Cześć!
Zacznę od muzyki. Było wielkie "bum!" na nowy singiel Adele i przyznam
się szczerze, że przez pierwszy tydzień byłam nastawiona sceptycznie i
nawet nie słyszałam tego kawałka. Za to kiedy już go przesłuchałam -
utknęłam i nie mogę przestać. Bardzo mi się podoba! I cholernie
inspiruje!
Druga sprawa to mój tatuaż, o którym zaczęłam intensywniej myśleć.

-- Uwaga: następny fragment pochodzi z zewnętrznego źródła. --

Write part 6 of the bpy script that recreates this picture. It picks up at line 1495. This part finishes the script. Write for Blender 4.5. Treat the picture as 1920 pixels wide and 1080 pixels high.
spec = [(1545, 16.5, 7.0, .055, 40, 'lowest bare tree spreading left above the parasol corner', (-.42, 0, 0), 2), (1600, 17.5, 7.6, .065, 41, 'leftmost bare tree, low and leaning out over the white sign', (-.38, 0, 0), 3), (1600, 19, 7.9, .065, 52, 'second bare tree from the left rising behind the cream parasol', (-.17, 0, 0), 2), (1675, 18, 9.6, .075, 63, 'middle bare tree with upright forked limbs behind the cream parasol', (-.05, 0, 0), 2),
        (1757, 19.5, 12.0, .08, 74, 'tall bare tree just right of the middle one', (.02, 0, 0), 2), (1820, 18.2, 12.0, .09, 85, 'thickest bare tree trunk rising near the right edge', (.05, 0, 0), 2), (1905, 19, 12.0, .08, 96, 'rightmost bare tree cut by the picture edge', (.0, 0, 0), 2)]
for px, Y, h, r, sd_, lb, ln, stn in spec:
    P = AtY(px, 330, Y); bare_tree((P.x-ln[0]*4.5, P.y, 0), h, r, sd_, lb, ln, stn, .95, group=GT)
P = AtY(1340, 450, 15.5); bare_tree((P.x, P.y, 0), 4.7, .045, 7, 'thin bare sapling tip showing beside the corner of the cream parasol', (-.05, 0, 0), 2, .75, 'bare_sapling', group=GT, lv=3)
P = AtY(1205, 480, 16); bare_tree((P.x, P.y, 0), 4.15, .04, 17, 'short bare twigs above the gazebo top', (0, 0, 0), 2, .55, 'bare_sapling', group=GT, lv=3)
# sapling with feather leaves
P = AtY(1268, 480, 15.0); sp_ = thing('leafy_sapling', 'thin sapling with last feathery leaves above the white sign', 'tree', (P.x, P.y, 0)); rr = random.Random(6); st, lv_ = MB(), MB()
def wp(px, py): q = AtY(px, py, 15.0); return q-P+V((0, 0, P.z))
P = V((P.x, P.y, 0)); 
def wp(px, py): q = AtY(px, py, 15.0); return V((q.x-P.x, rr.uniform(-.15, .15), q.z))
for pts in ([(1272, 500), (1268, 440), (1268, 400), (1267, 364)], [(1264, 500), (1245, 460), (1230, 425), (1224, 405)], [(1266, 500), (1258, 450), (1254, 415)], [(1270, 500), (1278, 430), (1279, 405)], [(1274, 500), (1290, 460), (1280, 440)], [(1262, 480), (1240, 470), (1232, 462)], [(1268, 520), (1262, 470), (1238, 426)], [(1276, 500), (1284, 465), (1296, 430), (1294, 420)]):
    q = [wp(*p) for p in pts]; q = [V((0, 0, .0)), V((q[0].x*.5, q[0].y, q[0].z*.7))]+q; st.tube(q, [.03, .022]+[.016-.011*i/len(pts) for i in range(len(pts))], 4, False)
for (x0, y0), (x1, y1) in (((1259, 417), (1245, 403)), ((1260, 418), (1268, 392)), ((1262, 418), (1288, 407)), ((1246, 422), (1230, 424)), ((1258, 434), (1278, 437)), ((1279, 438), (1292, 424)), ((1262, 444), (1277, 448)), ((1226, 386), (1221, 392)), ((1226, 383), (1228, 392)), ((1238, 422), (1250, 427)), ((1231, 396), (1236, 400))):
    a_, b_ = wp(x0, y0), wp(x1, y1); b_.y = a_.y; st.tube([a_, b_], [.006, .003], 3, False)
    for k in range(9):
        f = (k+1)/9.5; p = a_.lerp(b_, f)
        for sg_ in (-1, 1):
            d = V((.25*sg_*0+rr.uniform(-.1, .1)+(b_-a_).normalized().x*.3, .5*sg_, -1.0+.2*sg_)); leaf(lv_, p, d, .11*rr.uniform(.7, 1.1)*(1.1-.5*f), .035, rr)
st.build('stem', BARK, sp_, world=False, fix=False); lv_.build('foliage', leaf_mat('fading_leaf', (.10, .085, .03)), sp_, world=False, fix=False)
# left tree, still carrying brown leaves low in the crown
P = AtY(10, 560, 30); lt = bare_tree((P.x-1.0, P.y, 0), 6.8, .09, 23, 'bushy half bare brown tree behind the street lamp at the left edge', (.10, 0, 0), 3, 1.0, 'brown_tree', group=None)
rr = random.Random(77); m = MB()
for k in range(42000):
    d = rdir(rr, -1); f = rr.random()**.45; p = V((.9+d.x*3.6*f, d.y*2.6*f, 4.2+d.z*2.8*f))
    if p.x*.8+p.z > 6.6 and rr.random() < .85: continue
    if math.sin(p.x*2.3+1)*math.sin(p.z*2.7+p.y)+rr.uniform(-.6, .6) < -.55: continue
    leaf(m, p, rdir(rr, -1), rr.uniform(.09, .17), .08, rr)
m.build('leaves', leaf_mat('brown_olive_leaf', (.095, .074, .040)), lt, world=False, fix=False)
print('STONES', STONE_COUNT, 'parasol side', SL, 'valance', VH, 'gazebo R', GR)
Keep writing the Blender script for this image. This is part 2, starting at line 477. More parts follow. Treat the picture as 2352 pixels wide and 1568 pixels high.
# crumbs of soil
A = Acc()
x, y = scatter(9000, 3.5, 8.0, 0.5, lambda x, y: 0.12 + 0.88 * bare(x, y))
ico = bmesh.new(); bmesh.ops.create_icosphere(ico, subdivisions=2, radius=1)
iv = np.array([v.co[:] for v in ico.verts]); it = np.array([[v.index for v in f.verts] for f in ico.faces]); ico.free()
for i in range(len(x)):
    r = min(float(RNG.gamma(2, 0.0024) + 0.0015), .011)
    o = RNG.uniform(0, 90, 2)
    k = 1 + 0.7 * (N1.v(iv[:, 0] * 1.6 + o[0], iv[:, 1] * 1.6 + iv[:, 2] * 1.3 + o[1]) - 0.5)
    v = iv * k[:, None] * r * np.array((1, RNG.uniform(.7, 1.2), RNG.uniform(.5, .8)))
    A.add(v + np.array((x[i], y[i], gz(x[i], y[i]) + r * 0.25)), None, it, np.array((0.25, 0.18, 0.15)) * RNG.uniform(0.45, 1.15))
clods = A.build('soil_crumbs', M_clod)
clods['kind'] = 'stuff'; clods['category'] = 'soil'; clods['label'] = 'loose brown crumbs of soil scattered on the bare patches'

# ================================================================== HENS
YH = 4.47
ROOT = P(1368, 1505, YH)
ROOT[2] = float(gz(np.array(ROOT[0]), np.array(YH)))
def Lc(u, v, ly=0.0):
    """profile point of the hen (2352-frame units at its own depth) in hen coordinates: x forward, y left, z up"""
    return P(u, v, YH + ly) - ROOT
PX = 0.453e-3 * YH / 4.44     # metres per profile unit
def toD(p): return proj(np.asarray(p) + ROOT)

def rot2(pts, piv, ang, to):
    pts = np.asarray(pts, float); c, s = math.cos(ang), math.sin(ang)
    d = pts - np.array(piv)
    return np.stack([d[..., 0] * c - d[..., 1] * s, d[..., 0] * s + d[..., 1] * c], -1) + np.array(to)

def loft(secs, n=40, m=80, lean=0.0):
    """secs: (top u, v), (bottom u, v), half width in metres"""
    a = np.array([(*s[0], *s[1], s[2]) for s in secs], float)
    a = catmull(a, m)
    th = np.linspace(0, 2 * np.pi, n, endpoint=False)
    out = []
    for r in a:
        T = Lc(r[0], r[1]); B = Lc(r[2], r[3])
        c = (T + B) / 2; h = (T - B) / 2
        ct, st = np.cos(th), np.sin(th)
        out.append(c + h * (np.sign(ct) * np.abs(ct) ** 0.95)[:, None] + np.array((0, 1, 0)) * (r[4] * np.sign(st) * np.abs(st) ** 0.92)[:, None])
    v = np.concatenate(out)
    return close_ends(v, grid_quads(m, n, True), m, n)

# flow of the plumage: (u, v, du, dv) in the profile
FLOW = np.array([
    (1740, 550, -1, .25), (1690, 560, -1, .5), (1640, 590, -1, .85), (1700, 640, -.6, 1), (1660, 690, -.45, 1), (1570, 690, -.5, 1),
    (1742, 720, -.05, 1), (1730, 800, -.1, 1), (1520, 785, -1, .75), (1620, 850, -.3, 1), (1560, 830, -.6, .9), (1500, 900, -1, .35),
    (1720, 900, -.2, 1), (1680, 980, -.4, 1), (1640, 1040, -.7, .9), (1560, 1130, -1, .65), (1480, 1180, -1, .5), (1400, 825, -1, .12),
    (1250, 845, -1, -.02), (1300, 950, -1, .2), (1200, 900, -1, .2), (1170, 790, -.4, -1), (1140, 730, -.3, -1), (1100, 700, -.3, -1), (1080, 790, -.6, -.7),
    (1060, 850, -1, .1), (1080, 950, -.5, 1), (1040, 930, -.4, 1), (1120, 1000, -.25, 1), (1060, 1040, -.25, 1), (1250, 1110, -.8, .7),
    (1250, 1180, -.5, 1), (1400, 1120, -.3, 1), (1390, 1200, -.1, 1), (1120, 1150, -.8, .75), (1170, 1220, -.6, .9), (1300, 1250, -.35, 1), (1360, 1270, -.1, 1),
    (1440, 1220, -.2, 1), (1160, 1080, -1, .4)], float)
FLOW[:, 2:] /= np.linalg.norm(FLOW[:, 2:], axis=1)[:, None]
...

Pokażę Wam kilka przykładowych, które w jakiś sposób mnie ujęły:)
Jak widać na załączonych obrazkach myślę intensywnie o czarno-białej
róży. Aczkolwiek znam siebie dość dobrze i wiem, że moja decyzja może
zmienić się nawet tuż przed tatuowaniem, haha. Nie przejmuję się tym, bo
chciałabym mieć więcej tatuaży, a od czegoś trzeba zacząć :)
*tak, to już nie październik* Wczoraj byłam na zdjęciach z Tomkiem!:D Pokażę Wam małą zapowiedź :>
Pomysł był Tomka, ja go pomalowałam i zrobiliśmy kilka bardzo fajnych
zdjęć. Dużo było później zabawy ze zmywaniem tego całego "make up'u",
ale daliśmy radę i zrobiliśmy trochę zdjęć w jesiennej scenerii :D
Kolejną sprawą, o której chciałabym napisać to urodziny mojego chłopaka.
Zrobię jednak o tym osobny post, pokażę Wam co dla niego przygotowałam i
wrzucę kilka pomysłów na prezenty dla naszych drugich
połówek/rodziców/przyjaciół, whatever:)
I ostatni wątek tego postu to premiera Igrzysk Śmierci: Kosogłos cz.2. Już 20 listopada będę mogła wybrać się do kina :D
A Wy? Kojarzycie IŚ? Oglądaliście, czekacie na premierę?
Jak podoba Wam się charakteryzacja Tomka? Co myślicie o singlu Adele,
tatuażach i pomyśle na posta o prezentach - bo w końcu niedługo święta!